**Given information**
--- begin ---
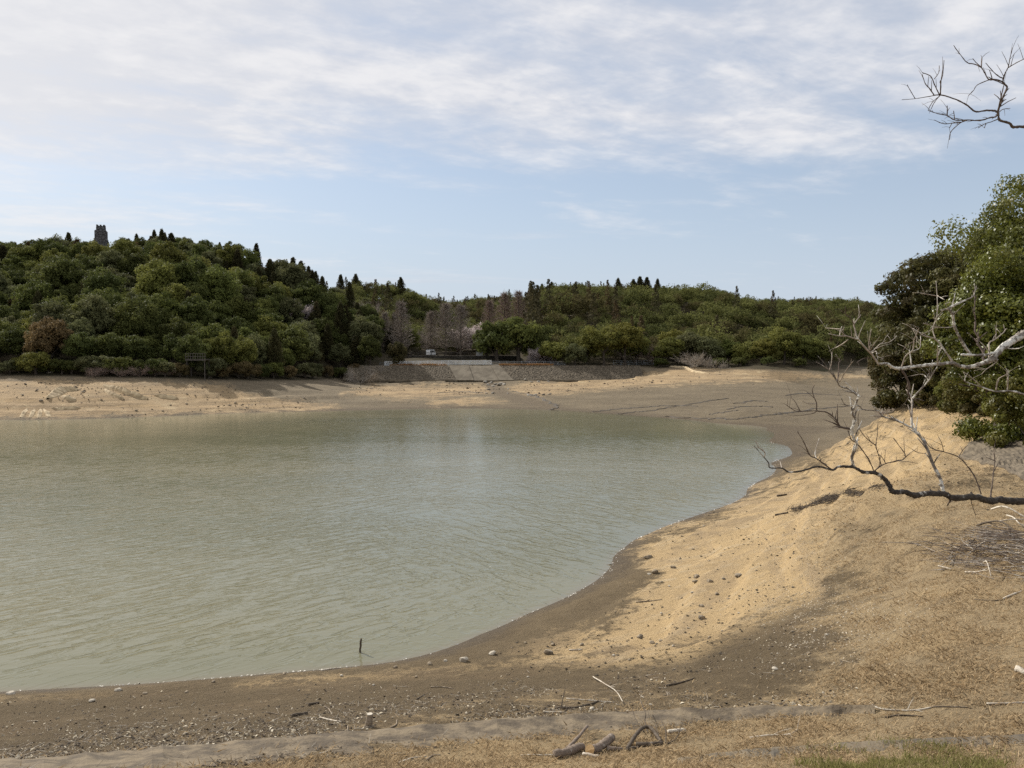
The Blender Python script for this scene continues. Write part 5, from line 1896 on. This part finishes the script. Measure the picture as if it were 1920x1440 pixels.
tag(bp, "tangled heap of grey dead branches on the dry slope at the right edge", "brush pile", kind='stuff')
vs, fq = twig_prisms(S2[1])
bp2 = link('brush_pile_pale_twigs', mesh('brush_pile', vs, fq, TWIGP))
tag(bp2, "bleached thin twigs mixed into the heap of dead branches", "brush pile", kind='stuff')
for i, (pts, w_, k, lab) in enumerate([
    ([(1859, 967), (1885, 973), (1925, 979)], 4.2, 'p', "uppermost bleached branch on the brush pile"),
    ([(1887, 985), (1900, 991), (1910, 998), (1925, 998)], 3, 'p', "crooked bleached twig on the brush pile"),
    ([(1873, 998), (1895, 999), (1925, 998)], 3, 'p', "straight pale branch across the upper brush pile"),
    ([(1832, 986), (1850, 992), (1880, 1005), (1920, 1023)], 4, 'd', "long dark branch slanting down across the brush pile"),
    ([(1833, 1027), (1848, 1031), (1880, 1026), (1915, 1024)], 3.4, 'p', "wavy pale branch in the middle of the brush pile"),
    ([(1810, 1074), (1835, 1077), (1850, 1078)], 3.2, 'p', "pale stick poking out of the lower left of the brush pile"),
    ([(1760, 1066), (1783, 1070)], 3.2, 'p', "separate short pale stick left of the brush pile"),
    ([(1818, 1022), (1827, 1013)], 4, 'd', "short dark stick left of the brush pile"),
    ([(1884, 1050), (1905, 1047), (1918, 1056)], 3, 'p', "bent pale twig low on the brush pile"),
    ([(1844, 1066), (1850, 1078), (1858, 1090)], 2.6, 'p', "upright pale twig at the foot of the brush pile"),
    ([(1782, 1062), (1788, 1052), (1791, 1045)], 2.6, 'd', "small dark standing twig left of the brush pile")]):
    stick('branch', pts, w_, MM[k], lab, "branch", 6, [g_.uniform(.12, .4) if u > 1840 else g_.uniform(0, .08) for u, v in pts], .7, "larger branches on the brush pile", .12, None, 1, 50 + i)

# ------------------------------------------------------------------ bare tree leaning in from the right
bt = empty('bare_tree', (4.0, 5.9, tz1(4.0, 5.9)))
tag(bt, "leafless lichen spotted tree reaching crooked branches in from the right edge", "tree")
BO = Vector(bt.location)
rg5 = random.Random(77)


def bt_path(pts, D0, dD, wob, seed):
    """surveyed branch points carried to real depth: depth drifts along the branch"""
    g_ = random.Random(seed)
    out, ph = [], g_.uniform(0, 6)
    for i, (u, v) in enumerate(pts):
        D = D0 + dD * i / max(1, len(pts) - 1) + wob * math.sin(ph + i * 1.1)
        out.append(Vector(pD(u, v, D)))
    return out


DEPTH = {}


def limb(pts, ws, D0, D1, mat, label, n=9, seed=0, ext=None):
    P_ = bt_path(pts, D0, D1 - D0, .05, seed)
    if ext: P_ = [Vector(e) for e in ext] + P_; ws = [ws[0] * 1.35, ws[0] * 1.1][:len(ext)] + ws
    R_0 = [w_ * .33 * max(p.y, 1) / FPX for w_, p in zip(ws, P_)]
    Q, R = smooth_path(P_, R_0, 8, .17, random.Random(seed))
    mb = MB()
    mb.tube([q - BO for q in Q], R, n)
    for k in range(int(len(Q) * .5)):      # burls and spurs
        i = rg5.randrange(4, len(Q) - 2)
        d_ = Vector((rg5.uniform(-1, 1), rg5.uniform(-1, 1), rg5.uniform(-1, 1))).normalized()
        mb.tube([Q[i] - BO, Q[i] - BO + d_ * R[i] * rg5.uniform(1.1, 1.6)], [R[i] * .62, R[i] * .22], 6)
    o = mb.obj('branch', mat, bt, True)
    if label: o['label'] = label
    return o, Q


def twig(parent, Q, pts, w0, w1, mat, seed, end_dy=.25):
    """a twig: starts at the parent's depth nearest its first point"""
    u0, v0 = pts[0]
    best, bd = None, 1e9
    for q in Q:
        a, b_ = project(q.x, q.y, q.z)
        d_ = (a - u0) ** 2 + (b_ - v0) ** 2
        if d_ < bd: bd, best = d_, q
    g_ = random.Random(seed)
    dD = g_.uniform(-1, 1) * end_dy
    P_ = [Vector(pD(u, v, best.y + dD * i / max(1, len(pts) - 1))) for i, (u, v) in enumerate(pts)]
    ws = [w0 + (w1 - w0) * i / max(1, len(pts) - 1) for i in range(len(pts))]
    R_0 = [max(w_ * .85, 1.0) / 2 * p.y / FPX for w_, p in zip(ws, P_)]
    QQ, R = smooth_path(P_, R_0, 5, .22, g_)
    mb = MB()
    mb.tube([q - BO for q in QQ], R, 6)
    for k in range(max(2, len(QQ) // 4)):   # side shoots
        i = g_.randrange(2, len(QQ))
        dv = (QQ[i] - QQ[i - 1]).normalized() + Vector((g_.uniform(-1, 1), g_.uniform(-1, 1), g_.uniform(-.4, 1))) * .9
        dv.normalize()
        L_ = g_.uniform(.03, .13)
        mb.tube([QQ[i] - BO, QQ[i] - BO + dv * L_ * .5 + Vector((0, 0, .005)), QQ[i] - BO + dv * L_], [R[i] * .6, R[i] * .5, R[i] * .3], 4)
    o = mb.obj('twig', mat, parent, True)
    return QQ


TR = [(BO.x, BO.y, BO.z - .5), (BO.x, BO.y, BO.z + .4), (4.02, 5.9, 8.6), (4.08, 5.92, 10.4), (4.1, 6.0, 11.6), (4.35, 6.2, 13.2), (4.6, 6.4, 14.6)]
Q, R = smooth_path(TR, [.19, .145, .13, .115, .09, .06, .03], 6, .06, random.Random(6))
mb = MB(); mb.tube([q - BO for q in Q], R, 14); mb.obj('trunk', LICHEND, bt, True)

U1, Q1 = limb([(1960, 607), (1918, 628), (1897, 640), (1876, 655), (1860, 673), (1843, 681), (1821, 688), (1803, 687), (1787, 681), (1768, 682), (1735, 685), (1710, 688), (1681, 691), (1662, 682), (1650, 683)],
              [22, 21, 20, 19, 17, 12, 11, 10, 9.5, 9, 9, 9, 9, 7, 5], 5.8, 5.2, LICHEN, "pale lichen covered middle branch", 10, 1, [(4.07, 5.92, 10.35)])
for i, (pts, a, b_, m) in enumerate([
    ([(1648, 684), (1635, 665), (1630, 660), (1616, 645), (1610, 637), (1600, 634), (1587, 630), (1574, 630), (1554, 626)], 5, 2, 'p'),
    ([(1609, 636), (1606, 630), (1602, 614), (1601, 608), (1607, 600), (1614, 590)], 4, 2, 'p'), ([(1601, 608), (1594, 596), (1586, 590), (1585, 575)], 2.5, 1.3, 'd'),
    ([(1590, 637), (1578, 646), (1567, 652)], 3, 1.5, 'p'), ([(1574, 630), (1576, 618), (1579, 612)], 2.4, 1.4, 'p'), ([(1576, 617), (1562, 616), (1548, 615)], 2, 1.3, 'p'),
    ([(1632, 662), (1645, 650), (1651, 645), (1668, 641), (1682, 630)], 2.6, 1.3, 'p'), ([(1630, 654), (1629, 646), (1634, 617)], 2.2, 1.3, 'p'), ([(1634, 662), (1643, 659), (1645, 668), (1656, 672)], 2.4, 1.4, 'p'),
    ([(1632, 672), (1620, 672), (1606, 680)], 2.2, 1.3, 'd'),
    ([(1845, 680), (1843, 658), (1833, 644), (1835, 634), (1828, 620), (1829, 602), (1827, 582), (1828, 558), (1824, 545)], 6, 2, 'd'),
    ([(1854, 677), (1855, 660), (1855, 643), (1866, 636), (1880, 625), (1887, 616)], 4, 1.5, 'p'), ([(1866, 636), (1868, 625), (1866, 618)], 2, 1.3, 'p'),
    ([(1870, 660), (1851, 665), (1827, 666), (1803, 665)], 7, 5, 'w'),
    ([(1822, 667), (1808, 648), (1800, 634), (1793, 620), (1790, 613), (1787, 596), (1784, 586), (1776, 580), (1764, 582)], 7, 4, 'w'),
    ([(1777, 579), (1792, 571), (1810, 563), (1824, 556), (1828, 547), (1831, 536)], 4.5, 2, 'w'), ([(1788, 575), (1787, 568)], 3, 2, 'p'), ([(1790, 612), (1778, 614), (1765, 614), (1752, 612), (1731, 606)], 2.5, 1.3, 'p'),
    ([(1786, 678), (1771, 657), (1754, 636), (1733, 630), (1722, 622), (1711, 616)], 4, 1.5, 'p'), ([(1754, 635), (1749, 616), (1757, 590), (1757, 555), (1755, 527)], 2.4, 1.3, 'p'), ([(1757, 555), (1740, 552), (1726, 550)], 2, 1.3, 'p'),
    ([(1757, 554), (1764, 558), (1771, 562)], 2, 1.4, 'p'), ([(1749, 617), (1740, 622), (1732, 626)], 2, 1.3, 'p'),
    ([(1691, 688), (1698, 668), (1711, 657), (1714, 638), (1719, 626), (1723, 615)], 3.4, 1.4, 'p'), ([(1711, 658), (1724, 653), (1726, 640), (1726, 630)], 2, 1.3, 'p'), ([(1714, 640), (1700, 648), (1692, 660)], 1.8, 1.3, 'd'),
    ([(1709, 685), (1707, 668), (1705, 657)], 3, 1.6, 'p'), ([(1758, 683), (1758, 665), (1758, 648)], 2.8, 1.8, 'p'), ([(1759, 664), (1766, 652)], 2, 1.4, 'p'),
    ([(1690, 692), (1700, 708), (1705, 725), (1703, 738), (1710, 748)], 5, 5, 'd'),
    ([(1870, 676), (1862, 684), (1850, 692), (1840, 702)], 3, 1.4, 'p'), ([(1880, 652), (1900, 654), (1912, 653)], 3, 1.4, 'w')]):
    Q1b = twig(U1, Q1, pts, a, b_, {'p': TWIGP, 'd': TWIGD, 'w': LICHEN}[m], 100 + i)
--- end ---
**What you have to do**
Write out each line of the listing above, exactly, from its first line to the line holding "None, 1, 50 + i)", inclusive. Skip the pictures.

**In response**
The Blender Python script for this scene continues. Write part 5, from line 1896 on. This part finishes the script. Measure the picture as if it were 1920x1440 pixels.
tag(bp, "tangled heap of grey dead branches on the dry slope at the right edge", "brush pile", kind='stuff')
vs, fq = twig_prisms(S2[1])
bp2 = link('brush_pile_pale_twigs', mesh('brush_pile', vs, fq, TWIGP))
tag(bp2, "bleached thin twigs mixed into the heap of dead branches", "brush pile", kind='stuff')
for i, (pts, w_, k, lab) in enumerate([
    ([(1859, 967), (1885, 973), (1925, 979)], 4.2, 'p', "uppermost bleached branch on the brush pile"),
    ([(1887, 985), (1900, 991), (1910, 998), (1925, 998)], 3, 'p', "crooked bleached twig on the brush pile"),
    ([(1873, 998), (1895, 999), (1925, 998)], 3, 'p', "straight pale branch across the upper brush pile"),
    ([(1832, 986), (1850, 992), (1880, 1005), (1920, 1023)], 4, 'd', "long dark branch slanting down across the brush pile"),
    ([(1833, 1027), (1848, 1031), (1880, 1026), (1915, 1024)], 3.4, 'p', "wavy pale branch in the middle of the brush pile"),
    ([(1810, 1074), (1835, 1077), (1850, 1078)], 3.2, 'p', "pale stick poking out of the lower left of the brush pile"),
    ([(1760, 1066), (1783, 1070)], 3.2, 'p', "separate short pale stick left of the brush pile"),
    ([(1818, 1022), (1827, 1013)], 4, 'd', "short dark stick left of the brush pile"),
    ([(1884, 1050), (1905, 1047), (1918, 1056)], 3, 'p', "bent pale twig low on the brush pile"),
    ([(1844, 1066), (1850, 1078), (1858, 1090)], 2.6, 'p', "upright pale twig at the foot of the brush pile"),
    ([(1782, 1062), (1788, 1052), (1791, 1045)], 2.6, 'd', "small dark standing twig left of the brush pile")]):
    stick('branch', pts, w_, MM[k], lab, "branch", 6, [g_.uniform(.12, .4) if u > 1840 else g_.uniform(0, .08) for u, v in pts], .7, "larger branches on the brush pile", .12, None, 1, 50 + i)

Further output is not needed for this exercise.